GOAL OF THE EXERCISE »
Using the records below, copy out exactly the line that contains "Continue the Blender" and every line that follows it, up to and including the last, and no others.

DATA EXTRACT »
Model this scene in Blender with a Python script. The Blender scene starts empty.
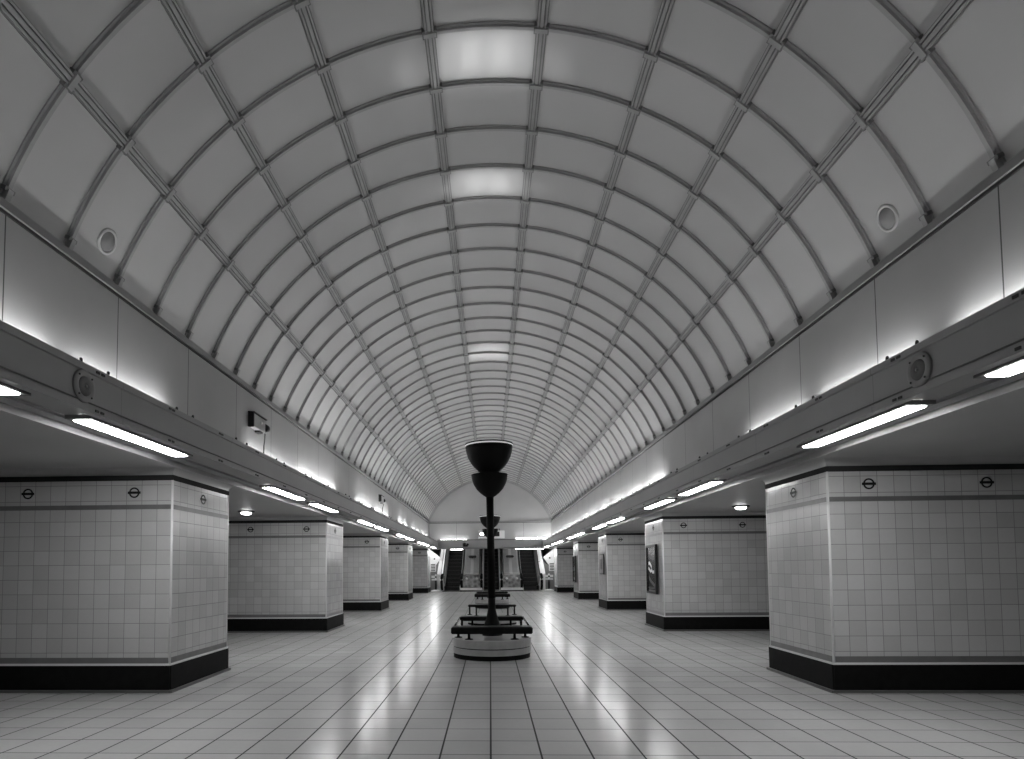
import bpy, bmesh, math, random
from mathutils import Vector, Matrix
R = math.radians
random.seed(7)
COL = bpy.context.scene.collection

# ------------------------------------------------------------------ materials
MATS = {}
def mat(name, v, rough=.5, metal=0., spec=.5, noise=0., nscale=6., emit=0., bump=0., bscale=40.):
    if name in MATS: return MATS[name]
    m = bpy.data.materials.new(name); m.use_nodes = True
    nt = m.node_tree; b = nt.nodes['Principled BSDF']
    b.inputs['Base Color'].default_value = (v, v, v, 1)
    b.inputs['Roughness'].default_value = rough
    b.inputs['Metallic'].default_value = metal
    b.inputs['Specular IOR Level'].default_value = spec
    if emit:
        b.inputs['Emission Color'].default_value = (1, 1, 1, 1)
        b.inputs['Emission Strength'].default_value = emit
    tc = nt.nodes.new('ShaderNodeTexCoord')
    if noise:
        n = nt.nodes.new('ShaderNodeTexNoise'); n.inputs['Scale'].default_value = nscale; n.inputs['Detail'].default_value = 4
        nt.links.new(tc.outputs['Object'], n.inputs['Vector'])
        mr = nt.nodes.new('ShaderNodeMapRange')
        mr.inputs['From Min'].default_value = .3; mr.inputs['From Max'].default_value = .7
        mr.inputs['To Min'].default_value = v*(1-noise); mr.inputs['To Max'].default_value = v*(1+noise)
        nt.links.new(n.outputs['Fac'], mr.inputs['Value'])
        nt.links.new(mr.outputs['Result'], b.inputs['Base Color'])
    if bump:
        n2 = nt.nodes.new('ShaderNodeTexNoise'); n2.inputs['Scale'].default_value = bscale
        nt.links.new(tc.outputs['Object'], n2.inputs['Vector'])
        bp = nt.nodes.new('ShaderNodeBump'); bp.inputs['Strength'].default_value = bump; bp.inputs['Distance'].default_value = .01
        nt.links.new(n2.outputs['Fac'], bp.inputs['Height']); nt.links.new(bp.outputs['Normal'], b.inputs['Normal'])
    MATS[name] = m
    return m

class NT:
    def __init__(s, nt): s.nt = nt
    def n(s, t, **kw):
        nd = s.nt.nodes.new(t)
        for k, v in kw.items(): setattr(nd, k, v)
        return nd
    def math(s, op, a, b=None, c=None):
        nd = s.n('ShaderNodeMath', operation=op)
        for i, x in enumerate((a, b, c)):
            if x is None: continue
            if isinstance(x, (int, float)): nd.inputs[i].default_value = x
            else: s.nt.links.new(x, nd.inputs[i])
        return nd.outputs[0]
    def line(s, coord, pitch, off, w):
        """1 inside a joint of half width w, and the cell index"""
        t = s.math('DIVIDE', s.math('SUBTRACT', coord, off), pitch)
        fr = s.math('FRACT', t)
        d = s.math('MULTIPLY', s.math('MINIMUM', fr, s.math('SUBTRACT', 1., fr)), pitch)
        return s.math('LESS_THAN', d, w), s.math('FLOOR', t), d

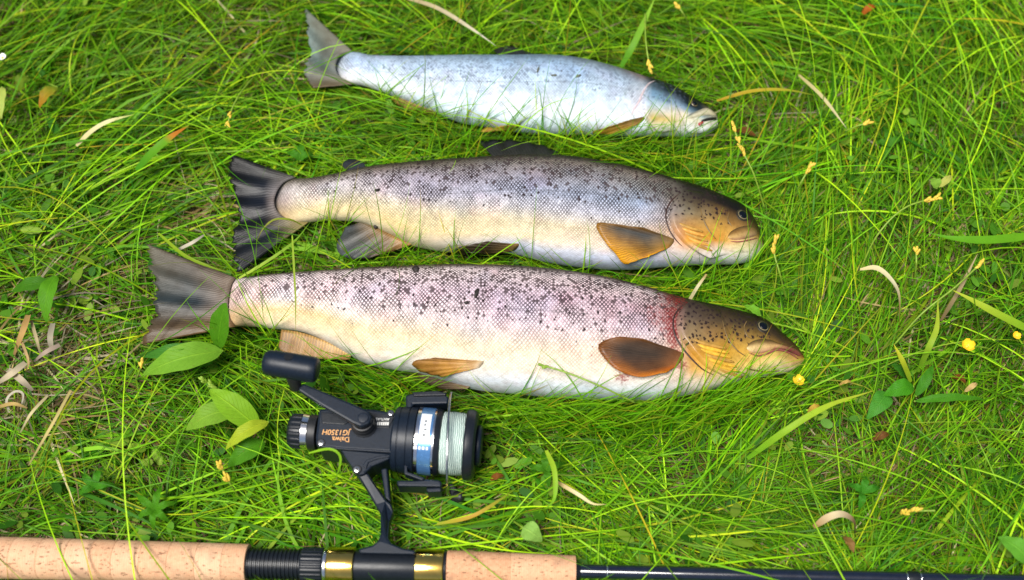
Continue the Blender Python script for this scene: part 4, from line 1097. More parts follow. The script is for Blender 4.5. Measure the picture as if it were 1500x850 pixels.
# handle: hub, arm, knob
hc = P(530, 614, 0.066)
up = np.array([0, 0, 1.0])
hb = np.array([hc[0], hc[1], 0.050]); ht = np.array([hc[0], hc[1], 0.0665])
s2 = S(534, 614, 0.06)
lathe('hub', hb, ht, [(0, 19 * s2), (.22, 19 * s2), (.26, 17.3 * s2), (.5, 17 * s2), (.53, 15.5 * s2), (.56, 17 * s2), (.78, 16 * s2), (.8, 14 * s2), (1, 13 * s2)], M['blackg'], reel, 40)
arm_poly = [(440, 564), (446, 562), (518, 592), (540, 602), (545, 611), (541, 620), (529, 625), (517, 620), (470, 593), (436, 571)]
def arm_z(x): return 0.0735 - (x - 436) / 114 * 0.003
asg = sum(arm_poly[i][0] * arm_poly[(i + 1) % len(arm_poly)][1] - arm_poly[(i + 1) % len(arm_poly)][0] * arm_poly[i][1] for i in range(len(arm_poly)))
az_ = [arm_z(x) for x, y in arm_poly]
hnd = prism('handle_arm', arm_poly, 0.066, 0.0715, M['graph'], reel, 0.0016, zs=az_[::-1] if asg > 0 else az_)
bc = P(532, 612, 0.0712)
lathe('arm_cap', bc - up * 0.001, bc + up * 0.0006, rprof(8 * s2, 0.2, 0.0016), M['graph'], hnd, 28)
kp0, kp1 = P(386.5, 530, 0.084), P(466, 543, 0.084)
sK = S(426, 537, 0.084)
lathe('knob_post', P(434, 568, 0.070), P(427, 545, 0.084), [(0, 8 * sK), (.3, 9.5 * sK), (.7, 10.5 * sK), (1, 8 * sK)], M['blackg'], reel, 24)
kl = np.linalg.norm(kp1 - kp0)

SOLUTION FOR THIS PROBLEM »
Continue the Blender Python script for this scene: part 4, from line 1097. More parts follow. The script is for Blender 4.5. Measure the picture as if it were 1500x850 pixels.
# handle: hub, arm, knob
hc = P(530, 614, 0.066)
up = np.array([0, 0, 1.0])
hb = np.array([hc[0], hc[1], 0.050]); ht = np.array([hc[0], hc[1], 0.0665])
s2 = S(534, 614, 0.06)
lathe('hub', hb, ht, [(0, 19 * s2), (.22, 19 * s2), (.26, 17.3 * s2), (.5, 17 * s2), (.53, 15.5 * s2), (.56, 17 * s2), (.78, 16 * s2), (.8, 14 * s2), (1, 13 * s2)], M['blackg'], reel, 40)
arm_poly = [(440, 564), (446, 562), (518, 592), (540, 602), (545, 611), (541, 620), (529, 625), (517, 620), (470, 593), (436, 571)]
def arm_z(x): return 0.0735 - (x - 436) / 114 * 0.003
asg = sum(arm_poly[i][0] * arm_poly[(i + 1) % len(arm_poly)][1] - arm_poly[(i + 1) % len(arm_poly)][0] * arm_poly[i][1] for i in range(len(arm_poly)))
az_ = [arm_z(x) for x, y in arm_poly]
hnd = prism('handle_arm', arm_poly, 0.066, 0.0715, M['graph'], reel, 0.0016, zs=az_[::-1] if asg > 0 else az_)
bc = P(532, 612, 0.0712)
lathe('arm_cap', bc - up * 0.001, bc + up * 0.0006, rprof(8 * s2, 0.2, 0.0016), M['graph'], hnd, 28)
kp0, kp1 = P(386.5, 530, 0.084), P(466, 543, 0.084)
sK = S(426, 537, 0.084)
lathe('knob_post', P(434, 568, 0.070), P(427, 545, 0.084), [(0, 8 * sK), (.3, 9.5 * sK), (.7, 10.5 * sK), (1, 8 * sK)], M['blackg'], reel, 24)
kl = np.linalg.norm(kp1 - kp0)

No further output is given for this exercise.